##### Provided records #####
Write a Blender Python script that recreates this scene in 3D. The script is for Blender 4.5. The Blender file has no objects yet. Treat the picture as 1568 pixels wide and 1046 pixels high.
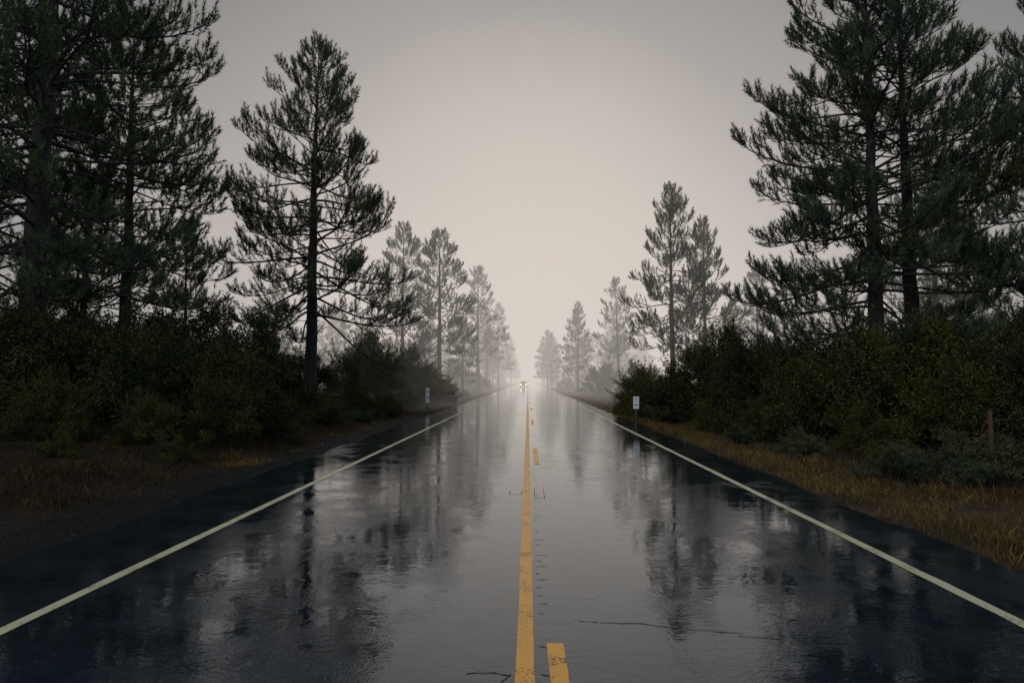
import bpy, math, random
import numpy as np
from mathutils import Vector, Matrix
scene = bpy.context.scene
scene.view_settings.view_transform='Standard'
scene.view_settings.look='None'
scene.view_settings.exposure=0
rng = np.random.default_rng(7)
random.seed(7)
COL = scene.collection

# ---------------------------------------------------------------- helpers
def fast_mesh(name, verts, groups, mats, smooth_groups=()):
    me = bpy.data.meshes.new(name)
    verts = np.asarray(verts, dtype=np.float32)
    me.vertices.add(len(verts)); me.vertices.foreach_set('co', verts.ravel())
    nl = sum(g[0].size for g in groups); npoly = sum(len(g[0]) for g in groups)
    me.loops.add(nl); me.polygons.add(npoly)
    me.loops.foreach_set('vertex_index', np.concatenate([g[0].ravel() for g in groups]).astype(np.int32))
    starts=[]; mi=[]; sm=[]; off=0
    for f,m in groups:
        k=f.shape[1]; starts.append(off+np.arange(len(f))*k); off+=f.size
        mi.append(np.full(len(f),m)); sm.append(np.full(len(f), m in smooth_groups))
    me.polygons.foreach_set('loop_start', np.concatenate(starts).astype(np.int32))
    me.polygons.foreach_set('material_index', np.concatenate(mi).astype(np.int32))
    me.polygons.foreach_set('use_smooth', np.concatenate(sm))
    for m in mats: me.materials.append(m)
    me.update(calc_edges=True); me.validate()
    return me

def add_obj(name, me, loc=(0,0,0), rot=(0,0,0), scale=(1,1,1), parent=None):
    o = bpy.data.objects.new(name, me); COL.objects.link(o)
    o.location=loc; o.rotation_euler=rot
    o.scale = scale if hasattr(scale,'__len__') else (scale,)*3
    if parent: o.parent=parent
    return o

def new_mat(name):
    m=bpy.data.materials.new(name); m.use_nodes=True
    nt=m.node_tree; b=nt.nodes['Principled BSDF']
    return m,nt,b
def N(nt,t,**kw):
    n=nt.nodes.new(t)
    for k,v in kw.items(): setattr(n,k,v)
    return n
def ramp(nt, stops, fac=None):
    r=nt.nodes.new('ShaderNodeValToRGB'); els=r.color_ramp.elements
    while len(els)<len(stops): els.new(0.5)
    for e,(p,c) in zip(els,stops):
        e.position=p; e.color=(*c,1) if len(c)==3 else c
    if fac is not None: nt.links.new(fac, r.inputs[0])
    return r
def noise(nt, vec, scale, detail=4, rough=.55):
    n=nt.nodes.new('ShaderNodeTexNoise'); n.inputs['Scale'].default_value=scale
    n.inputs['Detail'].default_value=detail; n.inputs['Roughness'].default_value=rough
    if vec is not None: nt.links.new(vec,n.inputs['Vector'])
    return n
def mixc(nt,a,b,fac,blend='MIX'):
    m=nt.nodes.new('ShaderNodeMix'); m.data_type='RGBA'; m.blend_type=blend
    for s,v in ((0,fac),(6,a),(7,b)):
        if isinstance(v,(int,float)): m.inputs[s].default_value=v
        elif isinstance(v,tuple): m.inputs[s].default_value=(*v,1)
        else: nt.links.new(v,m.inputs[s])
    return m.outputs[2]
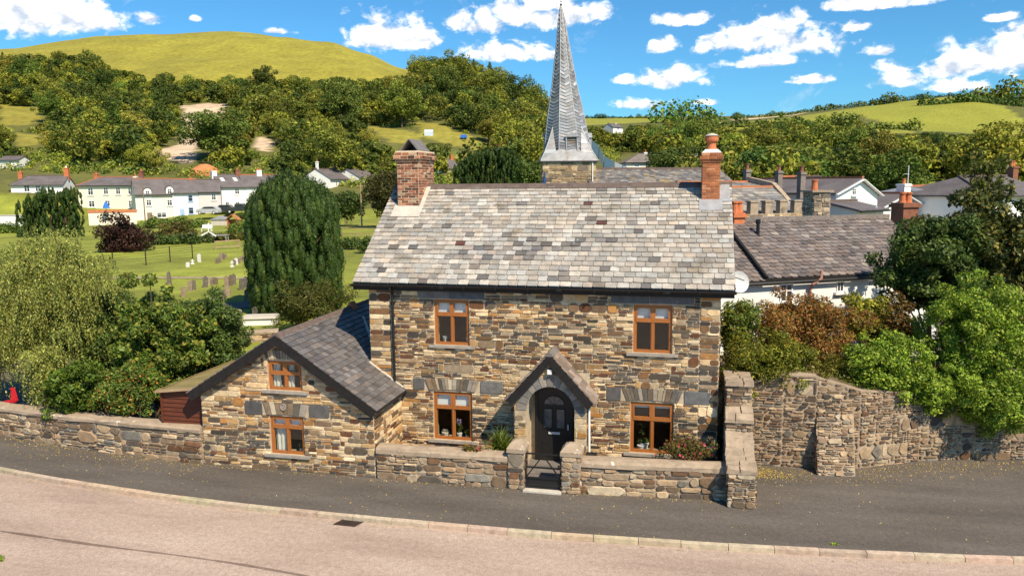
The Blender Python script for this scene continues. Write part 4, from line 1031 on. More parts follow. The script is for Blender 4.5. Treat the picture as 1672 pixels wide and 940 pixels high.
# ------------------------------------------------------------------ lean-to shed
shed = thing('wooden_shed', 'low brown boarded lean-to shed with a mossy felt roof beside the stone wing', 'shed', (-4.7, -1.7, 0))
mb = MB(); z = .0
while z < 1.86:
    mb.hexa([(-5.36, -1.70, z), (-4.03, -1.70, z), (-4.03, -1.66, z), (-5.36, -1.66, z), (-5.36, -1.675, z+.125), (-4.03, -1.675, z+.125), (-4.03, -1.65, z+.125), (-5.36, -1.65, z+.125)])
    mb.hexa([(-5.385, 1.7, z), (-5.385, -1.66, z), (-5.34, -1.66, z), (-5.34, 1.7, z), (-5.36, 1.7, z+.125), (-5.36, -1.66, z+.125), (-5.33, -1.66, z+.125), (-5.33, 1.7, z+.125)]); z += .12
mb.box(-5.40, -5.34, -1.72, -1.65, 0, 1.86); mb.build('boarding', 'wood_brown', shed)
mb = MB(); mb.hexa([(-5.47, -1.80, 1.86), (-4.05, -1.80, 2.02), (-4.05, 1.8, 2.02), (-5.47, 1.8, 1.86), (-5.47, -1.80, 1.905), (-4.05, -1.80, 2.065), (-4.05, 1.8, 2.065), (-5.47, 1.8, 1.905)]); mb.build('roof', 'felt_green', shed)
mb = MB(); mb.hexa([(-5.47, -1.825, 1.84), (-4.05, -1.825, 2.0), (-4.05, -1.803, 2.0), (-5.47, -1.803, 1.84), (-5.47, -1.825, 1.91), (-4.05, -1.825, 2.07), (-4.05, -1.803, 2.07), (-5.47, -1.803, 1.91)]); mb.build('roof_edge', 'wood_pale', shed)

# ------------------------------------------------------------------ walls along the road
PR_ = [(3, (.20, .145, .10)), (3.5, (.30, .22, .15)), (1.6, (.11, .09, .076)), (2.6, (.40, .31, .215)), (1.5, (.46, .38, .28)), (1, (.15, .085, .05)), (1, (.22, .20, .175))]
PR_ = [(w, (c[0]*1.05, c[1]*.98, c[2]*.88)) for w, c in PR_]
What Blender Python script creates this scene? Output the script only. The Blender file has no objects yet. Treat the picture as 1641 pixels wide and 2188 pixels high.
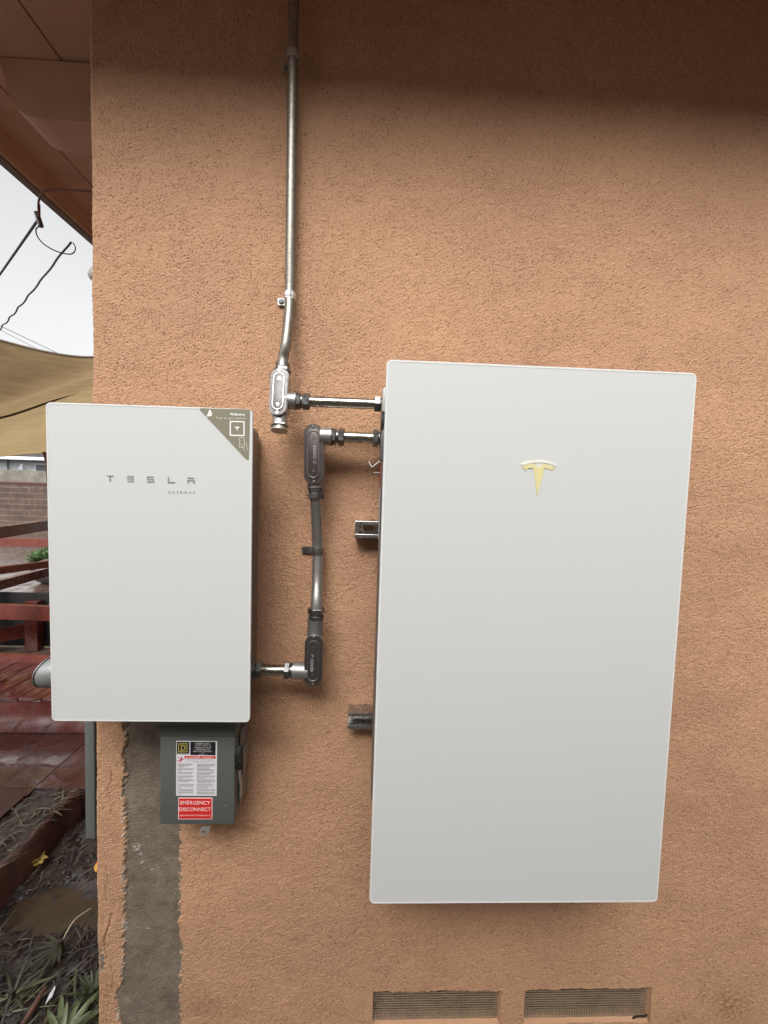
#####
Produce an exact copy of each line of data, skipping embedded images.

Exercise answer:
Write a Blender Python script that recreates this scene in 3D. The script is for Blender 4.5. The Blender file has no objects yet. Treat the picture as 1568 pixels wide and 1046 pixels high.
import bpy, math, random
import numpy as np
from mathutils import Vector, Matrix
scene = bpy.context.scene
scene.view_settings.view_transform='Standard'
scene.view_settings.look='None'
scene.view_settings.exposure=0
rng = np.random.default_rng(7)
random.seed(7)
COL = scene.collection

# ---------------------------------------------------------------- helpers
def fast_mesh(name, verts, groups, mats, smooth_groups=()):
    me = bpy.data.meshes.new(name)
    verts = np.asarray(verts, dtype=np.float32)
    me.vertices.add(len(verts)); me.vertices.foreach_set('co', verts.ravel())
    nl = sum(g[0].size for g in groups); npoly = sum(len(g[0]) for g in groups)
    me.loops.add(nl); me.polygons.add(npoly)
    me.loops.foreach_set('vertex_index', np.concatenate([g[0].ravel() for g in groups]).astype(np.int32))
    starts=[]; mi=[]; sm=[]; off=0
    for f,m in groups:
        k=f.shape[1]; starts.append(off+np.arange(len(f))*k); off+=f.size
        mi.append(np.full(len(f),m)); sm.append(np.full(len(f), m in smooth_groups))
    me.polygons.foreach_set('loop_start', np.concatenate(starts).astype(np.int32))
    me.polygons.foreach_set('material_index', np.concatenate(mi).astype(np.int32))
    me.polygons.foreach_set('use_smooth', np.concatenate(sm))
    for m in mats: me.materials.append(m)
    me.update(calc_edges=True); me.validate()
    return me

def add_obj(name, me, loc=(0,0,0), rot=(0,0,0), scale=(1,1,1), parent=None):
    o = bpy.data.objects.new(name, me); COL.objects.link(o)
    o.location=loc; o.rotation_euler=rot
    o.scale = scale if hasattr(scale,'__len__') else (scale,)*3
    if parent: o.parent=parent
    return o

def new_mat(name):
    m=bpy.data.materials.new(name); m.use_nodes=True
    nt=m.node_tree; b=nt.nodes['Principled BSDF']
    return m,nt,b
def N(nt,t,**kw):
    n=nt.nodes.new(t)
    for k,v in kw.items(): setattr(n,k,v)
    return n
def ramp(nt, stops, fac=None):
    r=nt.nodes.new('ShaderNodeValToRGB'); els=r.color_ramp.elements
    while len(els)<len(stops): els.new(0.5)
    for e,(p,c) in zip(els,stops):
        e.position=p; e.color=(*c,1) if len(c)==3 else c
    if fac is not None: nt.links.new(fac, r.inputs[0])
    return r
def noise(nt, vec, scale, detail=4, rough=.55):
    n=nt.nodes.new('ShaderNodeTexNoise'); n.inputs['Scale'].default_value=scale
    n.inputs['Detail'].default_value=detail; n.inputs['Roughness'].default_value=rough
    if vec is not None: nt.links.new(vec,n.inputs['Vector'])
    return n
def mixc(nt,a,b,fac,blend='MIX'):
    m=nt.nodes.new('ShaderNodeMix'); m.data_type='RGBA'; m.blend_type=blend
    for s,v in ((0,fac),(6,a),(7,b)):
        if isinstance(v,(int,float)): m.inputs[s].default_value=v
        elif isinstance(v,tuple): m.inputs[s].default_value=(*v,1)
        else: nt.links.new(v,m.inputs[s])
    return m.outputs[2]
The Blender Python script for this scene continues. Write part 4, from line 1031 on. More parts follow. The script is for Blender 4.5. Treat the picture as 1672 pixels wide and 940 pixels high.
# ------------------------------------------------------------------ lean-to shed
shed = thing('wooden_shed', 'low brown boarded lean-to shed with a mossy felt roof beside the stone wing', 'shed', (-4.7, -1.7, 0))
mb = MB(); z = .0
while z < 1.86:
    mb.hexa([(-5.36, -1.70, z), (-4.03, -1.70, z), (-4.03, -1.66, z), (-5.36, -1.66, z), (-5.36, -1.675, z+.125), (-4.03, -1.675, z+.125), (-4.03, -1.65, z+.125), (-5.36, -1.65, z+.125)])
    mb.hexa([(-5.385, 1.7, z), (-5.385, -1.66, z), (-5.34, -1.66, z), (-5.34, 1.7, z), (-5.36, 1.7, z+.125), (-5.36, -1.66, z+.125), (-5.33, -1.66, z+.125), (-5.33, 1.7, z+.125)]); z += .12
mb.box(-5.40, -5.34, -1.72, -1.65, 0, 1.86); mb.build('boarding', 'wood_brown', shed)
mb = MB(); mb.hexa([(-5.47, -1.80, 1.86), (-4.05, -1.80, 2.02), (-4.05, 1.8, 2.02), (-5.47, 1.8, 1.86), (-5.47, -1.80, 1.905), (-4.05, -1.80, 2.065), (-4.05, 1.8, 2.065), (-5.47, 1.8, 1.905)]); mb.build('roof', 'felt_green', shed)
mb = MB(); mb.hexa([(-5.47, -1.825, 1.84), (-4.05, -1.825, 2.0), (-4.05, -1.803, 2.0), (-5.47, -1.803, 1.84), (-5.47, -1.825, 1.91), (-4.05, -1.825, 2.07), (-4.05, -1.803, 2.07), (-5.47, -1.803, 1.91)]); mb.build('roof_edge', 'wood_pale', shed)

# ------------------------------------------------------------------ walls along the road
PR_ = [(3, (.20, .145, .10)), (3.5, (.30, .22, .15)), (1.6, (.11, .09, .076)), (2.6, (.40, .31, .215)), (1.5, (.46, .38, .28)), (1, (.15, .085, .05)), (1, (.22, .20, .175))]
PR_ = [(w, (c[0]*1.05, c[1]*.98, c[2]*.88)) for w, c in PR_]
What Blender Python script creates this scene? Output the script only. The Blender file has no objects yet. Treat the picture as 1641 pixels wide and 2188 pixels high.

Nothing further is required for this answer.